[Scene modeling code data]
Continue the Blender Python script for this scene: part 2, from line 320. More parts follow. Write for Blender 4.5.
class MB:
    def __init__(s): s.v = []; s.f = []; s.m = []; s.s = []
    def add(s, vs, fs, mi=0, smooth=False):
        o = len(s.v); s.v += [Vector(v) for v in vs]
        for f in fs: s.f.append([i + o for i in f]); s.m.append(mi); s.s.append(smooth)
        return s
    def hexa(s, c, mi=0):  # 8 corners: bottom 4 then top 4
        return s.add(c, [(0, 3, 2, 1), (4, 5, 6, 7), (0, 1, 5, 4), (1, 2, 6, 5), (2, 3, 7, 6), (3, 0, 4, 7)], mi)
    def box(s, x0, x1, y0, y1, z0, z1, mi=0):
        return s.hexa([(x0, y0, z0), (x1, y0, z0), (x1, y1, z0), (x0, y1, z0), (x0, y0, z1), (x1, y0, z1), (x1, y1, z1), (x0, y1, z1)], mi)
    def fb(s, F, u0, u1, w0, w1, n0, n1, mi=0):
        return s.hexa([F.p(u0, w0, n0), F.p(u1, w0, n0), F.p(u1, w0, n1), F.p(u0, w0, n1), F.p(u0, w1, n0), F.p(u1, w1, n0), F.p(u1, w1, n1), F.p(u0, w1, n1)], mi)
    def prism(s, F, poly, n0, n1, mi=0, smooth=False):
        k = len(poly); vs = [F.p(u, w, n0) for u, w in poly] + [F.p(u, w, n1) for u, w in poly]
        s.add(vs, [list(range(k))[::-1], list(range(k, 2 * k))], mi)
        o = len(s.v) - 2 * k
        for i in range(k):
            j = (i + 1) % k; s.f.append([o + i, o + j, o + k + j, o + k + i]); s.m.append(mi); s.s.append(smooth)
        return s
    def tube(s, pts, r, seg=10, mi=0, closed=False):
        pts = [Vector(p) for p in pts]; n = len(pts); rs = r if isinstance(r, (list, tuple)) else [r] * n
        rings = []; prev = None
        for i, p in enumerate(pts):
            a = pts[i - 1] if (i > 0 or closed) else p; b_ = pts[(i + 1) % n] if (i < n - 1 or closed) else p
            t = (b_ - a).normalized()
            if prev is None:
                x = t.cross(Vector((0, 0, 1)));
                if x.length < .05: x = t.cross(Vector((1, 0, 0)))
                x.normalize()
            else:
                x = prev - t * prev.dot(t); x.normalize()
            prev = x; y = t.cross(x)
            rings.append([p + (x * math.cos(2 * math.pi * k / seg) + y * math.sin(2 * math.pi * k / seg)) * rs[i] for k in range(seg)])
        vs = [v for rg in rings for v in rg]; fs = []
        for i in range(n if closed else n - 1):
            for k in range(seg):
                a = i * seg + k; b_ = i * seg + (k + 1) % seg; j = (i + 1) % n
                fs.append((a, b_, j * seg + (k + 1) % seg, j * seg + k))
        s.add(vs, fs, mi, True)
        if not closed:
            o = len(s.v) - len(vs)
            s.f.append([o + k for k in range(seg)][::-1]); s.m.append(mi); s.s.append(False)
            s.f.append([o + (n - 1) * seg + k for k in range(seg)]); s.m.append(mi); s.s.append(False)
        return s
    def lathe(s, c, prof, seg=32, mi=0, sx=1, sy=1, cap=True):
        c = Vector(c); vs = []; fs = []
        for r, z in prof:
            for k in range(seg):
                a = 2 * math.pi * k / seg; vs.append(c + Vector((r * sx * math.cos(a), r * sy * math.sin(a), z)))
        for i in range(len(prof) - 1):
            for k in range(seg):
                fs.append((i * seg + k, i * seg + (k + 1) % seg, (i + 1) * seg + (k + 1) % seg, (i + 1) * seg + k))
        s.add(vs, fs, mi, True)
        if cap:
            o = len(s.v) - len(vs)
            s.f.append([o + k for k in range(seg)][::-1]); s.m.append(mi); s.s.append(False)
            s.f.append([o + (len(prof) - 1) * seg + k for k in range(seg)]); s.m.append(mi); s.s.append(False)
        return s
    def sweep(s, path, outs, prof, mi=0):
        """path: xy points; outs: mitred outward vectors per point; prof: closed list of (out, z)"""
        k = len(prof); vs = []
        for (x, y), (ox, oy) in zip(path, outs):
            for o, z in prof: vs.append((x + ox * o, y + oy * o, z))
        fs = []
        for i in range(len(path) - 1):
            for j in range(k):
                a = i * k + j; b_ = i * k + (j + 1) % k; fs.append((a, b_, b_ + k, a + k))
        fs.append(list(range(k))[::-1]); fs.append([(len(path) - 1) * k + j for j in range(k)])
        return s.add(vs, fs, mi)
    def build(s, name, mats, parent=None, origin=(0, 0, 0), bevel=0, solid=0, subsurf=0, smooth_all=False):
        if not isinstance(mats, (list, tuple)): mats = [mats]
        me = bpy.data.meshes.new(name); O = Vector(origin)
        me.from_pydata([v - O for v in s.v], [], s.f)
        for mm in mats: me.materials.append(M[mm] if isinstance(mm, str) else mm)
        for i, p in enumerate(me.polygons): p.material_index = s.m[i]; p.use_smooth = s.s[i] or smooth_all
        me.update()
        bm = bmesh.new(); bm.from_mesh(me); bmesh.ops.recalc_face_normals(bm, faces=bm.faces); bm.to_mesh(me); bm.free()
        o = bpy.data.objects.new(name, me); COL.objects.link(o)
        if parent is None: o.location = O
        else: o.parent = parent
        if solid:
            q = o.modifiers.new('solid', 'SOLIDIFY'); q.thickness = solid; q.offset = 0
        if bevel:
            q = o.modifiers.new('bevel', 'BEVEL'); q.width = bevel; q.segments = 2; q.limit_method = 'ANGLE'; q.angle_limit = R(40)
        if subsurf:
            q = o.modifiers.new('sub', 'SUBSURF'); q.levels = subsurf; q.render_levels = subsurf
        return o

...

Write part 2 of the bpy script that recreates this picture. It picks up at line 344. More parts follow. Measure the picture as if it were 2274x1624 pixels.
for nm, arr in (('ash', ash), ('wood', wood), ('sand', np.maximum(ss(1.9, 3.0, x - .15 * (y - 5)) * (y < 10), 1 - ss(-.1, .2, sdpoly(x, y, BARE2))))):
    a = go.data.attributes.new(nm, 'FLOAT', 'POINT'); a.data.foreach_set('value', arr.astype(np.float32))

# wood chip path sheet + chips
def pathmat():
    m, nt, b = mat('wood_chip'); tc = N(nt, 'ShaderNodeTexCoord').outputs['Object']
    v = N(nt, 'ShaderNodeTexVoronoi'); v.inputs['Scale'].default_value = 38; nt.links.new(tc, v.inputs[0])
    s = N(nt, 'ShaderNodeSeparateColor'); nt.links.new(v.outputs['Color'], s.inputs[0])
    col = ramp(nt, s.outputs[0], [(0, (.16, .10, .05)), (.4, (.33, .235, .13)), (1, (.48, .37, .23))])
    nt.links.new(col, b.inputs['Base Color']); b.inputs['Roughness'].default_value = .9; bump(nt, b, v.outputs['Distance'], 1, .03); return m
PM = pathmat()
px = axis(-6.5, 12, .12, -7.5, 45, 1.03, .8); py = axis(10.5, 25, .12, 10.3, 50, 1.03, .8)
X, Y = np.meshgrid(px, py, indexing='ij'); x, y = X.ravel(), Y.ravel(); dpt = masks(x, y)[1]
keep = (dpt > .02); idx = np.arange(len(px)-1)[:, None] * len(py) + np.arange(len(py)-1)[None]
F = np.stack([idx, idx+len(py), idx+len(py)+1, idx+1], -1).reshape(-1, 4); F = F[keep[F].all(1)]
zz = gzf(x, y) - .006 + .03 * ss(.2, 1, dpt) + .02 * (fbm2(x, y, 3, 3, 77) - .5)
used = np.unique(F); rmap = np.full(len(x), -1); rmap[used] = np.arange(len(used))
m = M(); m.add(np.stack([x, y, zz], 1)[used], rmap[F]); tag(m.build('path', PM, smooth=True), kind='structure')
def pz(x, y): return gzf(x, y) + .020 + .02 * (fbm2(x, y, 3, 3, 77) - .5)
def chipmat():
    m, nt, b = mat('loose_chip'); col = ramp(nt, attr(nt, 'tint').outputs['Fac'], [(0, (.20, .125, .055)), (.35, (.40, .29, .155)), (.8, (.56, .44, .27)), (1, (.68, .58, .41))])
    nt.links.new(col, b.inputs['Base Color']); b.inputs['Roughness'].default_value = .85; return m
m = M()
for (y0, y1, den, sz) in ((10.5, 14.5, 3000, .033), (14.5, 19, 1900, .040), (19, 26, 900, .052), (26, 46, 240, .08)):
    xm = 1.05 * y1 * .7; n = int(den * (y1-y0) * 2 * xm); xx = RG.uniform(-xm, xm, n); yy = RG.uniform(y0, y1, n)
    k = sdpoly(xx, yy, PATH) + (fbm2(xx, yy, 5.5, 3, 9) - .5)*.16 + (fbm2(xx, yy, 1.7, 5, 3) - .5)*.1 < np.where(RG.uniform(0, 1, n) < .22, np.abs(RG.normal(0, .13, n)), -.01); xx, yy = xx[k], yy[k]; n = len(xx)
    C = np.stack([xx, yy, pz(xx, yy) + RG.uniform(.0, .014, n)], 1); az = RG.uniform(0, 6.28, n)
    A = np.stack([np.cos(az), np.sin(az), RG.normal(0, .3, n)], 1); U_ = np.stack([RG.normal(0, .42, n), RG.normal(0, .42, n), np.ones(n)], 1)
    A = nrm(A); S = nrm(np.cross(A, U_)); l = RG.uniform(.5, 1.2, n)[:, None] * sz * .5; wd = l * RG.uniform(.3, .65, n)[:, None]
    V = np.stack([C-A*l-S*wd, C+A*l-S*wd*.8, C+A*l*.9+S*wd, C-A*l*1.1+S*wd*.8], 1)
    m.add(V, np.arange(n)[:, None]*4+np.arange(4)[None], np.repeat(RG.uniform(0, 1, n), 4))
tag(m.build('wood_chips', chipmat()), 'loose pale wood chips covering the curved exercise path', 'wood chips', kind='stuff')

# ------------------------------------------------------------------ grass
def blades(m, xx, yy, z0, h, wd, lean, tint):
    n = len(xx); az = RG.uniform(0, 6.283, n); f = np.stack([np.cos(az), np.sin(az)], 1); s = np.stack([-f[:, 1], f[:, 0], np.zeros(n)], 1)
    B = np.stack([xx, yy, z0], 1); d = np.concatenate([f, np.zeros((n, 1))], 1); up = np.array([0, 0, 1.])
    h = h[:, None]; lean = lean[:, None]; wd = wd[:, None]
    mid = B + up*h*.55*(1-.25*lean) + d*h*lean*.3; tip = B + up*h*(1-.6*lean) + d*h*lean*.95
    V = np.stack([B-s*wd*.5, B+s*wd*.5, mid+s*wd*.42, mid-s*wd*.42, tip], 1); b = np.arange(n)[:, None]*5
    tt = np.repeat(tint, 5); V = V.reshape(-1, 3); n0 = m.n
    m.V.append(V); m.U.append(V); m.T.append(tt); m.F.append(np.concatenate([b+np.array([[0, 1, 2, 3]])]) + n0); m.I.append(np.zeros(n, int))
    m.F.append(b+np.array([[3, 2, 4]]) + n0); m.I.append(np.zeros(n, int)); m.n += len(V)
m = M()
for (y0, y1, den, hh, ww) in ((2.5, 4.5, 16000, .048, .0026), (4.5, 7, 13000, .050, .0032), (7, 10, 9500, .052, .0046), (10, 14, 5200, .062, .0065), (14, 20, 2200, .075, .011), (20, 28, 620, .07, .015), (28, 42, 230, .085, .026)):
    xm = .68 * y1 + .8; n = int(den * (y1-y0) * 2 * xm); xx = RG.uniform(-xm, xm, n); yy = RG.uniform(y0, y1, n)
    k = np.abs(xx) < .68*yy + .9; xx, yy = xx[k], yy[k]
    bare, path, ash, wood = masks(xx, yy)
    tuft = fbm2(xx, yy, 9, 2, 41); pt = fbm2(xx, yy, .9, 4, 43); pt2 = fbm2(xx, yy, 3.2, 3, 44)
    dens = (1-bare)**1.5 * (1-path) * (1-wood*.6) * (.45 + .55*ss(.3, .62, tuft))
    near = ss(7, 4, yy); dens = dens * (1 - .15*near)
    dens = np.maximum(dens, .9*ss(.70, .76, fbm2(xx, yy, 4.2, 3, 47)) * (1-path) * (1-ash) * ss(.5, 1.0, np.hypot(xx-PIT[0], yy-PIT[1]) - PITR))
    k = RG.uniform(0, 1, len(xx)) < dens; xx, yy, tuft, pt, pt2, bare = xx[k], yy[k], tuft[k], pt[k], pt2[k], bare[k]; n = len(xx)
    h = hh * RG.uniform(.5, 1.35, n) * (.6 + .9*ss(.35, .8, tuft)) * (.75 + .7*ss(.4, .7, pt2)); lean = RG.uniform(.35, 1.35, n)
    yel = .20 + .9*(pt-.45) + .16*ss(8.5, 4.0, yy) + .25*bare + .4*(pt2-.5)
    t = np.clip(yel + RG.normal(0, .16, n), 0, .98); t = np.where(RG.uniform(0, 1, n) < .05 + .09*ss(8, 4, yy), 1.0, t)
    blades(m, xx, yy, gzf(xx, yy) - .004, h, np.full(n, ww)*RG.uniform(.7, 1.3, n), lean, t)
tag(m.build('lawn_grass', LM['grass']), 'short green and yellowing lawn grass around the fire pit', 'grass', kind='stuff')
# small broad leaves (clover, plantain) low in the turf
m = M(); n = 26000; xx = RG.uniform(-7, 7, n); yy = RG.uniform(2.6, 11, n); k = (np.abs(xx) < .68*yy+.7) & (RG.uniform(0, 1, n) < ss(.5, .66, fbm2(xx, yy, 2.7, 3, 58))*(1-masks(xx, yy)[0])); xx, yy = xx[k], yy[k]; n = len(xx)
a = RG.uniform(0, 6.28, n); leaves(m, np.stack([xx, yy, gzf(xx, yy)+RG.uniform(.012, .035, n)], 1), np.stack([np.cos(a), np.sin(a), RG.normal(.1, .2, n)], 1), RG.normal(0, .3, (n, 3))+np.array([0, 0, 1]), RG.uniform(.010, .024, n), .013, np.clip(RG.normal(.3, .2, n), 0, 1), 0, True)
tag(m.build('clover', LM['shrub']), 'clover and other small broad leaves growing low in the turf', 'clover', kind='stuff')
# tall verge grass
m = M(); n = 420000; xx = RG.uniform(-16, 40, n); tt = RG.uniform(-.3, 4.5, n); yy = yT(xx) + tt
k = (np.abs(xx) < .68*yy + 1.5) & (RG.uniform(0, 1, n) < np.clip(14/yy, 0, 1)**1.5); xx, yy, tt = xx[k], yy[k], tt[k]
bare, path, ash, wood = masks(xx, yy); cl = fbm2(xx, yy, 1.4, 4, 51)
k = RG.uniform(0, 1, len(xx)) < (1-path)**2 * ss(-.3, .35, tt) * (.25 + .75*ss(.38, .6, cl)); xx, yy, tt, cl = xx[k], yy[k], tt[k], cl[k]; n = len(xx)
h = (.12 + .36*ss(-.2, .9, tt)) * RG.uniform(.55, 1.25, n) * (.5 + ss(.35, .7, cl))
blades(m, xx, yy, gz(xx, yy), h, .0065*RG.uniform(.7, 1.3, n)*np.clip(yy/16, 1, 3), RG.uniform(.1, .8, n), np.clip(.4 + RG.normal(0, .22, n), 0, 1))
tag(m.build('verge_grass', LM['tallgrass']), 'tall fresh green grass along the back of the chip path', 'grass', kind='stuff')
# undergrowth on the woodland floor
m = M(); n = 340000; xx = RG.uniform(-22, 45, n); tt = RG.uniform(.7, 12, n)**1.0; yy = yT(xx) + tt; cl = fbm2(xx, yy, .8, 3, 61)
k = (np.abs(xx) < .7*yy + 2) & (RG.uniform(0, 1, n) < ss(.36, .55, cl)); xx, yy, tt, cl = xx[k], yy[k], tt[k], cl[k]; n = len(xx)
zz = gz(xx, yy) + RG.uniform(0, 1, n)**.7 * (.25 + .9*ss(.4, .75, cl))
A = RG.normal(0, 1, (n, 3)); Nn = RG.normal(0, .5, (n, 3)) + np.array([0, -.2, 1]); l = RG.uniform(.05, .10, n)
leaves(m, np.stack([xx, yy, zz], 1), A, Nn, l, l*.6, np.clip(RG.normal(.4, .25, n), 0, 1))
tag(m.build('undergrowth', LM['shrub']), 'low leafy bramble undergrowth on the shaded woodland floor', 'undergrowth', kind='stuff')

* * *

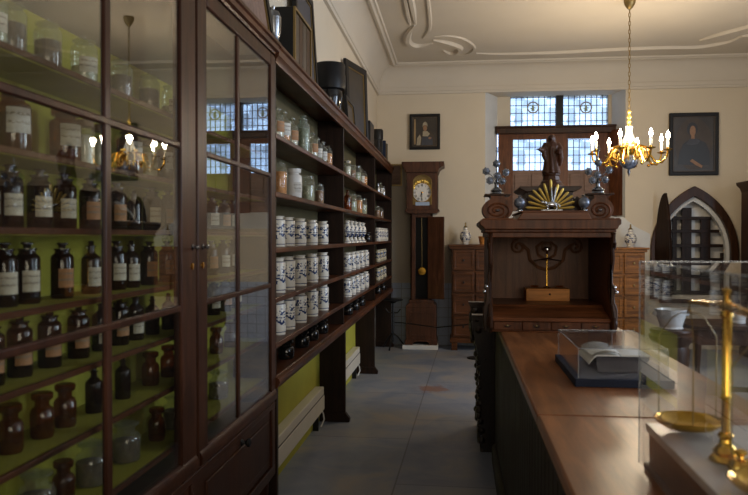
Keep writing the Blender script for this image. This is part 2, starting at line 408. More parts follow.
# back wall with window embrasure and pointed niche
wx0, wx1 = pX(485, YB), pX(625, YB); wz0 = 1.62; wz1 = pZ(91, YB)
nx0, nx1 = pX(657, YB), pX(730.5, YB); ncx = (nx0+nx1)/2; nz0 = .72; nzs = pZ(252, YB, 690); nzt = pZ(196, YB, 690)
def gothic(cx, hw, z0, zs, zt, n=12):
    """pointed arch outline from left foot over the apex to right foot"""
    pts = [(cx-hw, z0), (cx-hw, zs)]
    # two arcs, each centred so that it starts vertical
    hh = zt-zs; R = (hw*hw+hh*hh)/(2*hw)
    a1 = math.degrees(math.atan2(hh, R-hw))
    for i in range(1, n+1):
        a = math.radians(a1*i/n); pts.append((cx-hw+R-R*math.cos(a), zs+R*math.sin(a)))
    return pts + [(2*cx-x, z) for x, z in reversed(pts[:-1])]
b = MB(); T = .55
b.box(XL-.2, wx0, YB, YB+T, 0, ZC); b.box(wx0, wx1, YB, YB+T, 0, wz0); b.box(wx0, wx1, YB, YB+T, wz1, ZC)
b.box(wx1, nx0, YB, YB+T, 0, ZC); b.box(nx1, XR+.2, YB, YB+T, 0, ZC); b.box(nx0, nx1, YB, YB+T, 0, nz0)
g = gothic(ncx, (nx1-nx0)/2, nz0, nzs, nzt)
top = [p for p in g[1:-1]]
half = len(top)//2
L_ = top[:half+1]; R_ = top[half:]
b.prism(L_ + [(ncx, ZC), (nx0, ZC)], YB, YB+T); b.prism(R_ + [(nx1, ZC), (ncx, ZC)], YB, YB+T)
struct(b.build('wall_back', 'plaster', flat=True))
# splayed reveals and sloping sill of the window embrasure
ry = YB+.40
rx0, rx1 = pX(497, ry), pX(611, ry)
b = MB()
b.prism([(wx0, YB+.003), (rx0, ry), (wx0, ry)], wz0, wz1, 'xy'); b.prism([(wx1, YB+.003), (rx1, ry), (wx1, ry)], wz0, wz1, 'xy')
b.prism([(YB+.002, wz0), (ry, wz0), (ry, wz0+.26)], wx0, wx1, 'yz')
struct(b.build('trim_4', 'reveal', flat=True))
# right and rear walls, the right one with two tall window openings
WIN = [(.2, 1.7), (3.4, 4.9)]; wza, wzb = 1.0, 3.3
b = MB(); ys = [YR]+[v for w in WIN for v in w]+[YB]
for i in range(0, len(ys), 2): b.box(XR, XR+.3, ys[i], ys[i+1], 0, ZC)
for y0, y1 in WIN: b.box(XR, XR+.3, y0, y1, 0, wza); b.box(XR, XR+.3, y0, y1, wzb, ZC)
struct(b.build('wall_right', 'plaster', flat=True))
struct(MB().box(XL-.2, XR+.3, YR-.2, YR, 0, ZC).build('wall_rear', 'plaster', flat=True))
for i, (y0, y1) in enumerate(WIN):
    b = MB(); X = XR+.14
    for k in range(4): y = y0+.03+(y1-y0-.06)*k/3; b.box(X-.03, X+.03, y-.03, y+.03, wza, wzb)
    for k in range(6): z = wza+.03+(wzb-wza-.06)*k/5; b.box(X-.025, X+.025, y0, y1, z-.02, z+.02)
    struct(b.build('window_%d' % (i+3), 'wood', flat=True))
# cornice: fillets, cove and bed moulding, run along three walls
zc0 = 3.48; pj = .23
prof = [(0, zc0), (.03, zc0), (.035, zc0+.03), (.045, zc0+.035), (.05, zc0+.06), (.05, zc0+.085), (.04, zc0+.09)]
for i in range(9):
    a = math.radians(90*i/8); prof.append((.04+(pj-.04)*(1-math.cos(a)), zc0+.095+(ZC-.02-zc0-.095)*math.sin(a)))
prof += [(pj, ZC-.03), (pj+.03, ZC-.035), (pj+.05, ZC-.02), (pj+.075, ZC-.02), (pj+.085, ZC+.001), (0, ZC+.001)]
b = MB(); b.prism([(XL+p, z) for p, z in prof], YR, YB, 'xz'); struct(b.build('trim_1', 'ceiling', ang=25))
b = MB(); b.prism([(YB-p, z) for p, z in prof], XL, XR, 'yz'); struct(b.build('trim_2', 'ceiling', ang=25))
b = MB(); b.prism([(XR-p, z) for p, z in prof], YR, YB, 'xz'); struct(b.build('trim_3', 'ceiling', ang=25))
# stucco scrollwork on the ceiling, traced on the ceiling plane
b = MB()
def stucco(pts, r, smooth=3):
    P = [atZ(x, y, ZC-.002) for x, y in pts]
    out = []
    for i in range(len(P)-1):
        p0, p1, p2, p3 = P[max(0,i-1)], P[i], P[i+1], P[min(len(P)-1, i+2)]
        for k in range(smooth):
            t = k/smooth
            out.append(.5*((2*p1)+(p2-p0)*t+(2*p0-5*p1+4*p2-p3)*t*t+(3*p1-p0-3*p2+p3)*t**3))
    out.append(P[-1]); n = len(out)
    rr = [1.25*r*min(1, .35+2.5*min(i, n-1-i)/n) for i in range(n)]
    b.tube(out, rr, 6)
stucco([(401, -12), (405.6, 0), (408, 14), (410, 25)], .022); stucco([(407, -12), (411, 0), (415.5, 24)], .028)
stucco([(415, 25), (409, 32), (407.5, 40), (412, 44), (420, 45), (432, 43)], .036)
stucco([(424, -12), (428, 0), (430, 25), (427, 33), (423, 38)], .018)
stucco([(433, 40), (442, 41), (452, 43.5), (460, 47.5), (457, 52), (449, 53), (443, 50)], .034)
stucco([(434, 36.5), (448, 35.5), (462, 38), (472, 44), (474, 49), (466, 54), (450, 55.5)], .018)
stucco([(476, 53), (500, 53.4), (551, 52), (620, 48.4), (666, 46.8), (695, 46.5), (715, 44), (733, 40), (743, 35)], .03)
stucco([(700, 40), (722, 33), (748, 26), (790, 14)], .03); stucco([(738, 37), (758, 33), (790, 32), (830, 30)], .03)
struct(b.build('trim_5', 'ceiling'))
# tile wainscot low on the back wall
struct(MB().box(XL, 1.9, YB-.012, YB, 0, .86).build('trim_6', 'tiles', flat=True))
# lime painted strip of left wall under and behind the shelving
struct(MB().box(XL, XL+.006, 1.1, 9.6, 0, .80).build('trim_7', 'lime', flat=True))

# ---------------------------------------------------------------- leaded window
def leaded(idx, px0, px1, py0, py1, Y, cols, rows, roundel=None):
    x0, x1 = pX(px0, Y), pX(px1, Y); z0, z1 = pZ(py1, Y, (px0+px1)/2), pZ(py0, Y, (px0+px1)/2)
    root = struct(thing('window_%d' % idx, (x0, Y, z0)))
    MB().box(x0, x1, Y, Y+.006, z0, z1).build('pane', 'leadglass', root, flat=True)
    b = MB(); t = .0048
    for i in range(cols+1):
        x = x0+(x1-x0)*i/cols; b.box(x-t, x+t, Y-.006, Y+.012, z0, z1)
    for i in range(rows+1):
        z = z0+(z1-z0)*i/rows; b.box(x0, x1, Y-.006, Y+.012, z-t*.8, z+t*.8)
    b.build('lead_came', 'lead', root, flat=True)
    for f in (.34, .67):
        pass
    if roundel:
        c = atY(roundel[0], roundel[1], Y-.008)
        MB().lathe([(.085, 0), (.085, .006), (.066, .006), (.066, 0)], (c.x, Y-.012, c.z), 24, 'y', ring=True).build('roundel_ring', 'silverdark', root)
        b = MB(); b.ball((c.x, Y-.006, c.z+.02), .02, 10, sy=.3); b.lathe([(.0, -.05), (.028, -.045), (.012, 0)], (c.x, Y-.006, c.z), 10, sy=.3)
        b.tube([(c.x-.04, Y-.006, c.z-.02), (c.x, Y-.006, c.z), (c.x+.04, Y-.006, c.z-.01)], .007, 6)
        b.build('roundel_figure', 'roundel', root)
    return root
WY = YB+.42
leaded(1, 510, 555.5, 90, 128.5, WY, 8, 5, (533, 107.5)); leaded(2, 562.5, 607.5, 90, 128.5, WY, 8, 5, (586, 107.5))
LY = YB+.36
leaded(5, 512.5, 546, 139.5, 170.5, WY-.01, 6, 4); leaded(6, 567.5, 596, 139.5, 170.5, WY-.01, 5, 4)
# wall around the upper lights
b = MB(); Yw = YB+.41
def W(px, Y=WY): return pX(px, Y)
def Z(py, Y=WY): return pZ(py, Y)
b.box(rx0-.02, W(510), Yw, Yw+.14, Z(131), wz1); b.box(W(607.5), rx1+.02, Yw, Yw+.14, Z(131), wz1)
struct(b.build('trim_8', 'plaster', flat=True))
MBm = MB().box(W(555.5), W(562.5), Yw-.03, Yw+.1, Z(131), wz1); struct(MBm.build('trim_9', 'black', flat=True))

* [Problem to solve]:
From the line with "Write part 2" through the line with "a = go.data.attributes.new(nm, 'FLOAT', 'POINT');", repeat every line exactly, both ends included, and nothing outside that range.

* [Exercise result]:
Write part 2 of the bpy script that recreates this picture. It picks up at line 344. More parts follow. Measure the picture as if it were 2274x1624 pixels.
for nm, arr in (('ash', ash), ('wood', wood), ('sand', np.maximum(ss(1.9, 3.0, x - .15 * (y - 5)) * (y < 10), 1 - ss(-.1, .2, sdpoly(x, y, BARE2))))):
    a = go.data.attributes.new(nm, 'FLOAT', 'POINT'); a.data.foreach_set('value', arr.astype(np.float32))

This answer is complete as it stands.